#### INFORMATION SUPPLIED
_____
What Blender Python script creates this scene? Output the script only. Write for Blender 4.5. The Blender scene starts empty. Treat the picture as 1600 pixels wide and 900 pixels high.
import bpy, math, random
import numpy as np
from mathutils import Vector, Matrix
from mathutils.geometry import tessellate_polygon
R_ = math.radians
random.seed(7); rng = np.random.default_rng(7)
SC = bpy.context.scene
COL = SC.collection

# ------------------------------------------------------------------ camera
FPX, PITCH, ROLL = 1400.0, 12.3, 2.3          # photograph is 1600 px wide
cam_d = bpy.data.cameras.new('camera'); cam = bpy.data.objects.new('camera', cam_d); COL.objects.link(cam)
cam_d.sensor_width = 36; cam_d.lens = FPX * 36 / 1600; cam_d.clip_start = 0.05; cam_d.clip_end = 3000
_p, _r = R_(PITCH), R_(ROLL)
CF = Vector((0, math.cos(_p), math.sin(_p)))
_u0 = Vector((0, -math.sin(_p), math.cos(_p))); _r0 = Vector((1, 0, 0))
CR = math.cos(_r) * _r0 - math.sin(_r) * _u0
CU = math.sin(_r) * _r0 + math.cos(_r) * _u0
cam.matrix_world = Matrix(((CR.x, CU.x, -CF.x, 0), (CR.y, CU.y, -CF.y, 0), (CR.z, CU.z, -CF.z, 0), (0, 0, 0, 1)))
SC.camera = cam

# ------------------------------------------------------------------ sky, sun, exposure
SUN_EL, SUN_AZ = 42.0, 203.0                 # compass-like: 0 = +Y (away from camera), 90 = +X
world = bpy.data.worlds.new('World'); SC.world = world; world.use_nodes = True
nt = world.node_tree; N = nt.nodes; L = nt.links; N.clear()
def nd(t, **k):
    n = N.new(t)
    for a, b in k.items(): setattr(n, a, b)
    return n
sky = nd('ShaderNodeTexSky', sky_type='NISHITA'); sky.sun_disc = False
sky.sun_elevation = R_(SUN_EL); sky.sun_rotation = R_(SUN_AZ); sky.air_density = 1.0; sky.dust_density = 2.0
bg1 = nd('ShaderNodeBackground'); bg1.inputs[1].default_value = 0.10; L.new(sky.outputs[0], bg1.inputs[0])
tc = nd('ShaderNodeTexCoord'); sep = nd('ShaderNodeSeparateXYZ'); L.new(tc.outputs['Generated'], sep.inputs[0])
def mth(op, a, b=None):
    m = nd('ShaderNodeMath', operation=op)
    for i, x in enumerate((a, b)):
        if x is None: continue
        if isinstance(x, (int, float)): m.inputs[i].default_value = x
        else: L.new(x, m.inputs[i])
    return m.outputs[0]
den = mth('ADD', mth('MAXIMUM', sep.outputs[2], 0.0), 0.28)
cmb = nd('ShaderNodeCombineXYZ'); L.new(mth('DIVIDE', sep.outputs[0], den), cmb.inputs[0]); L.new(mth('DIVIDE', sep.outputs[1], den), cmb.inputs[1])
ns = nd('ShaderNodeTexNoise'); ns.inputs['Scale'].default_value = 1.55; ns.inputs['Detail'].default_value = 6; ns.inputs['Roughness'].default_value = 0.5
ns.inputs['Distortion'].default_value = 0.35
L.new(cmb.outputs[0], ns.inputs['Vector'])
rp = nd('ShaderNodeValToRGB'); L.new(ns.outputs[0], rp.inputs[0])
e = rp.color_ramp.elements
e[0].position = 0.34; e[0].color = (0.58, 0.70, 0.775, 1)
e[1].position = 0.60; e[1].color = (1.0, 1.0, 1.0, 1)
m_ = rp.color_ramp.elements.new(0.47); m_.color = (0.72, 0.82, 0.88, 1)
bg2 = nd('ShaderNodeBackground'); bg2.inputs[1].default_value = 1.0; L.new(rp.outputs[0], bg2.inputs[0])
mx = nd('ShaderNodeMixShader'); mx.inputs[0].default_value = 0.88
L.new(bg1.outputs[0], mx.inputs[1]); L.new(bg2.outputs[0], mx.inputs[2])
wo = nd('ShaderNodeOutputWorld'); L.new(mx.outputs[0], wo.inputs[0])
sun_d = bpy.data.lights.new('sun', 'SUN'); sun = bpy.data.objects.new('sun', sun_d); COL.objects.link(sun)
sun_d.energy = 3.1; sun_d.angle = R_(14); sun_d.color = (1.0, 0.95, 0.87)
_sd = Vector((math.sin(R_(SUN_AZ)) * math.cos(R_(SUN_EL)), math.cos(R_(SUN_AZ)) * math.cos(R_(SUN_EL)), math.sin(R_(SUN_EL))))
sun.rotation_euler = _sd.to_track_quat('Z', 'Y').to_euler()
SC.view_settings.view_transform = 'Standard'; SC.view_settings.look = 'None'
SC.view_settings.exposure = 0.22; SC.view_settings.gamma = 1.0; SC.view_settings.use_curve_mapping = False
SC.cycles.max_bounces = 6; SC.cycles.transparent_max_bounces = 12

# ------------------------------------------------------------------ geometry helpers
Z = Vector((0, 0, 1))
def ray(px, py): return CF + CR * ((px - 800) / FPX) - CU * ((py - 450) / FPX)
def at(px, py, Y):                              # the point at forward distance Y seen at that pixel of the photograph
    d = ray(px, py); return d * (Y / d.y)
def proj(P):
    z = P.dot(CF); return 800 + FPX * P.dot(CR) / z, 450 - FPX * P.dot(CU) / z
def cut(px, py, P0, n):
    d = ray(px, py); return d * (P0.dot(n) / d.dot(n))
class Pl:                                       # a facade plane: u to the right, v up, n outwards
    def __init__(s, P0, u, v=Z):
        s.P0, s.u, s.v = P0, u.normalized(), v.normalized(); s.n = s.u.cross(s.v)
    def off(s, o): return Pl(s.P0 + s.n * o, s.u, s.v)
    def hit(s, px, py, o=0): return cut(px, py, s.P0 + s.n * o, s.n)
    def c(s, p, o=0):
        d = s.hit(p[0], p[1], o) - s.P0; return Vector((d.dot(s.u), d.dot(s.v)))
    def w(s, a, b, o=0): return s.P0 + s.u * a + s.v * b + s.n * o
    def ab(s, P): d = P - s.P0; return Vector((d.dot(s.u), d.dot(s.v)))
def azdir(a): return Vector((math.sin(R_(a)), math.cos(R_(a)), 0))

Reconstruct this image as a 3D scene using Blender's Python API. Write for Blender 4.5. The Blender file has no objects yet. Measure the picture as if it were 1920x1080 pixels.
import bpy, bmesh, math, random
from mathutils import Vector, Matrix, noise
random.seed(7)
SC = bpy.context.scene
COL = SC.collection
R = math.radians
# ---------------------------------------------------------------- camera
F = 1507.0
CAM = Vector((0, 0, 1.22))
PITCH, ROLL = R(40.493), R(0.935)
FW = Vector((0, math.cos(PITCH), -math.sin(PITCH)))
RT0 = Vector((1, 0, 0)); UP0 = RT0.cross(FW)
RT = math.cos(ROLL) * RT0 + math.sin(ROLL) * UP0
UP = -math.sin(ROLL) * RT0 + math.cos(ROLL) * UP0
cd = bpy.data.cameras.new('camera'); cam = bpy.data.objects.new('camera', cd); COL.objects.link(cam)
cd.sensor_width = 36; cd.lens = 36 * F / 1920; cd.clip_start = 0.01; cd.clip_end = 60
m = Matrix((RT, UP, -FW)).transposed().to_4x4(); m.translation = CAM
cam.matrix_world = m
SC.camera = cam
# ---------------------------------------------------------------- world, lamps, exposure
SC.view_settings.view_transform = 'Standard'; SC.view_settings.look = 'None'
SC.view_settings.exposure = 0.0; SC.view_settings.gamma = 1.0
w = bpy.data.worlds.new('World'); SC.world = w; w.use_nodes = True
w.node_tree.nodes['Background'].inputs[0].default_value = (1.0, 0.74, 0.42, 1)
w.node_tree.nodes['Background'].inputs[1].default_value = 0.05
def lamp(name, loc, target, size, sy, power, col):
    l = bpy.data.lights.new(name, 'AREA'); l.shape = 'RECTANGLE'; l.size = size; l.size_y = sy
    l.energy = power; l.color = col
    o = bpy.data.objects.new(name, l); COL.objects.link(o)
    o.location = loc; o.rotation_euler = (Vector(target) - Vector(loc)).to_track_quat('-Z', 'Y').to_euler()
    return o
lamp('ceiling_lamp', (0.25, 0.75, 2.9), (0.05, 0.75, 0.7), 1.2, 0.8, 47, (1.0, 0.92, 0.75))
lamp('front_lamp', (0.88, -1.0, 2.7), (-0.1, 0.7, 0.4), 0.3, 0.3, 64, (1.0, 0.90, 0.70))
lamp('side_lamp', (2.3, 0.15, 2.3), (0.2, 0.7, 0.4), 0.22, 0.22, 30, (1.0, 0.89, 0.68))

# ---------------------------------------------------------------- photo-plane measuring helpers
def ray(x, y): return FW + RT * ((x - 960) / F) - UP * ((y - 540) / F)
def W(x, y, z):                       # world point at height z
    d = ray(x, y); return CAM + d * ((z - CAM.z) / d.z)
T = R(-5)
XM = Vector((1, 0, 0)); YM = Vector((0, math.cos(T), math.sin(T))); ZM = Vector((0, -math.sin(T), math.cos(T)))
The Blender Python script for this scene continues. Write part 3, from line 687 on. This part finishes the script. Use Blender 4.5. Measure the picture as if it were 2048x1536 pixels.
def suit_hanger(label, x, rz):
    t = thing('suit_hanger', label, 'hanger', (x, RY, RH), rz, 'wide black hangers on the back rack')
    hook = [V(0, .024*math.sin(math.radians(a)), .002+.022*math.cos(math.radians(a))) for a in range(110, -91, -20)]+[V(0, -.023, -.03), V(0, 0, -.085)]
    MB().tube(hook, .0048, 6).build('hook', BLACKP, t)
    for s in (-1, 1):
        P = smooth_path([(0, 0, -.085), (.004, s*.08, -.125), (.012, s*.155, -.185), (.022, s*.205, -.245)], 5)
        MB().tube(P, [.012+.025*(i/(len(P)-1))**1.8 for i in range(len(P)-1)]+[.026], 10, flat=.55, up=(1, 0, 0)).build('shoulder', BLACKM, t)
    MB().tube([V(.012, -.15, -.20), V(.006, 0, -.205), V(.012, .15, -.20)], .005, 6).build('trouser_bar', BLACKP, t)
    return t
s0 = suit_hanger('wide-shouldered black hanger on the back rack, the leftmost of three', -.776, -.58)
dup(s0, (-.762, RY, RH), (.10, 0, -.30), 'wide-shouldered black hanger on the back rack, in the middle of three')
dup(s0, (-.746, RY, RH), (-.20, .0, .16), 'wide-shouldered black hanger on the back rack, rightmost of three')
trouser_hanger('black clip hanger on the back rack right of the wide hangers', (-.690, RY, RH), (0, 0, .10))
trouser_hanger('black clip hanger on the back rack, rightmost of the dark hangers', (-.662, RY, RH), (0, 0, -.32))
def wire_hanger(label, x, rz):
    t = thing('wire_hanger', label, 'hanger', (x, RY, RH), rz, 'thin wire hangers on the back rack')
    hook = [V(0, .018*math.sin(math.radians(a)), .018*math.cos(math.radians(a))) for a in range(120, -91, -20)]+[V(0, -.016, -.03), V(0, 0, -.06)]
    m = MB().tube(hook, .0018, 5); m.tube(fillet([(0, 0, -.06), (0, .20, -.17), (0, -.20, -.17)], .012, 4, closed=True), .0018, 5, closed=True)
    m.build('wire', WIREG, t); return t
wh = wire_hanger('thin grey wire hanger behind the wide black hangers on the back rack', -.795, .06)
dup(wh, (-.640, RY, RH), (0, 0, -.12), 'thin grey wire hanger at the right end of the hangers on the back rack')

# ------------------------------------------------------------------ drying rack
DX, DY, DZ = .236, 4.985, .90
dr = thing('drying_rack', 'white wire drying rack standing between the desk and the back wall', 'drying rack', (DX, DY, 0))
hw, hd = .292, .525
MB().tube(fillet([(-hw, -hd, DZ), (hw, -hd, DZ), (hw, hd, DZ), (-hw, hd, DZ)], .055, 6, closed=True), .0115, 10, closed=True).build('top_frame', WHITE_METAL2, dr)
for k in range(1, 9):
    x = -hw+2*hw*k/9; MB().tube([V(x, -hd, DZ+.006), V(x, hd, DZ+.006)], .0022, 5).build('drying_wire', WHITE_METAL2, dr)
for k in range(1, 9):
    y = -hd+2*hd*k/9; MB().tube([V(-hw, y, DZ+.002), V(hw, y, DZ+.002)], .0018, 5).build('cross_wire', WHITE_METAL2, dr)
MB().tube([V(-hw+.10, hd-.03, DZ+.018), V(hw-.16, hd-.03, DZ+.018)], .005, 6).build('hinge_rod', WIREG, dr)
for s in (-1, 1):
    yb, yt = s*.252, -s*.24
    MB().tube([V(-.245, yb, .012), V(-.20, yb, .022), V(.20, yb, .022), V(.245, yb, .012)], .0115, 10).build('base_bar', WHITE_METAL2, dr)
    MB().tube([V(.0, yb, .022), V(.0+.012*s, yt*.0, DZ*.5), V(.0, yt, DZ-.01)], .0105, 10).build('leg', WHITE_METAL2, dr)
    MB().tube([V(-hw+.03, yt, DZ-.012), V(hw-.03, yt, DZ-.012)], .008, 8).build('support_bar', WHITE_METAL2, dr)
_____
#### EXERCISE OBJECTIVE
In the material above, find the lines that contain "picture" and show them.

#### EXPECTED ANSWER
What Blender Python script creates this scene? Output the script only. Write for Blender 4.5. The Blender scene starts empty. Treat the picture as 1600 pixels wide and 900 pixels high.
Reconstruct this image as a 3D scene using Blender's Python API. Write for Blender 4.5. The Blender file has no objects yet. Measure the picture as if it were 1920x1080 pixels.
The Blender Python script for this scene continues. Write part 3, from line 687 on. This part finishes the script. Use Blender 4.5. Measure the picture as if it were 2048x1536 pixels.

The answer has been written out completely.